4 Ways Video Game Development Is Like Learning To Handstand


Nurturing a video game project is like learning your first handstand, especially if you’re an independent developer with very little game industry experience. It can be disheartening when first starting out and observing that your heroes, such as Tim Schaffer, Hideo Kojima , Gabe Newell are not only walking on their hands, but are juggling with their toes. Have heart! These monolithic video game figures started where you are right now! Through patience, consistency, and grit, you too can learn the four ways of balancing fear and fun when tackling your first video game launch!

 

Face Your Fear

Let’s not beat around the bush; being upside down on your hands is terrifying. Falling? You probably will. Face-planting? You probably will. But handstand practice and video game project management give rise to the superpower called ‘adaptability’! As one would first start climb backwards up a wall to get their bearings while being inverted, a good Indie game development pitch should work through a pre-production plan (a finished story, a multi-year work cycle projection, a multi-year budget for the team’s needs, communication plans for investors, and reward schedules) before asking for crowdfunding dollars. Remember, if you were investing in yourself, what would you want to see?

Be Brutally Honest With Your Skills and Planning

Just as one would need to plan a training regimen before attempting handstands, independent game developers should investigate their venues before actual game creation. Do you have a solid budget? Does your dev team have a solid, completed storyboard to springboard from? Are you sure you have enough runway and time before launch? Does the entire team have a living, breathing GDD (Game Design Document) that has gone through multiple iterations so you can track tech changes? Can your team make a low-cost tech demo with blocked out events? If the answer is ‘No’ to any of the previous questions, it’s the equivalent of attempting gymnastics without doing 10 solid pushups. If you fail to do the necessary prep work your game will sadly fail, followed by your team throwing in the towel. It’s always good to work small, be prepared, and nurture small victories to get big gains.

The Little Things Matter Most

Any circus, or gymnastics, teacher will tell you that a good handstand doesn’t always start with a super strong core, or mega-shoulders, it’s in the tiny muscles in your wrists. Isn’t it amazing how something so small can hold something as large as the human body?
Let’s talk about the tiniest but most important aspect of your game: is it fun?
If you stripped your game down to just primary shapes with no UI or sound, would you actually play it yourself?
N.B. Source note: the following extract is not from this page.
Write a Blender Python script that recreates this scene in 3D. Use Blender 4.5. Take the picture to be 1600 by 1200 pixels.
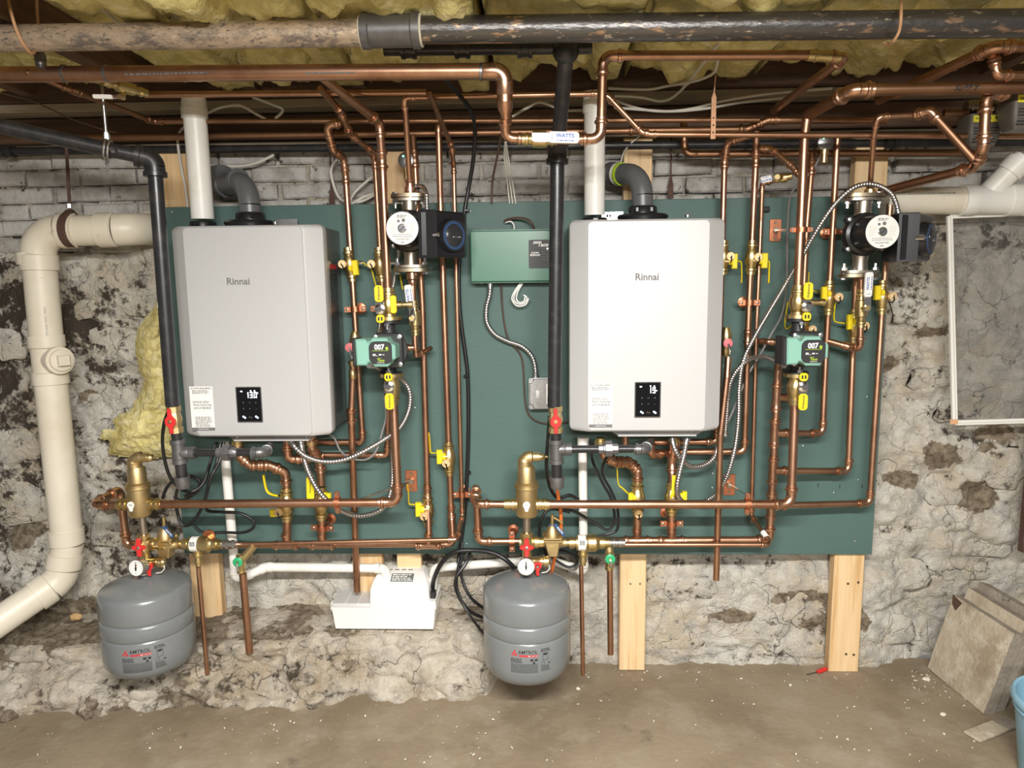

Despite what Marketing may say, a good game sells itself through word of mouth. Don’t believe me? Ask the creator of Minecraft.

 

Get Away From the Wall

Just as one would rise up and stand on their hands without resting their heels on the wall, so should a solid Indie Game Development Team evangelize that crowdfunding should be a springboard, not a crutch. When a team constantly relies on crowd funding (Kickstarter), Monthly Crowd Funding (Patreon) or Early Access (Steam), it dulls the bleeding edge of a long-term business plan by creating a negative perception amongst their target audience who may think they are not good at managing their finances. Game companies who have years under their belt know that survival isn’t just about making fun, it’s about having self-sustaining revenue to make more fun.
After CD Projekt RED first created The Witcher, they not only expanded the franchise with future entries, but also created an additional revenue stream by launching GOG, a competitor to the popular Steam digital distribution platform. This is despite their financial difficulties during the economic down turn of 2009-2010. Other smaller companies like Wadjet Eye Games didn’t use crowdfunding; they grew organically, used open sourced technologies and just good games to grow.

Are you a new indie dev ready to take on the world one game at a time? The video game industry, large and small, is a tough market with high amounts of competition, so what do you think you can do to improve your chances in making a successful game?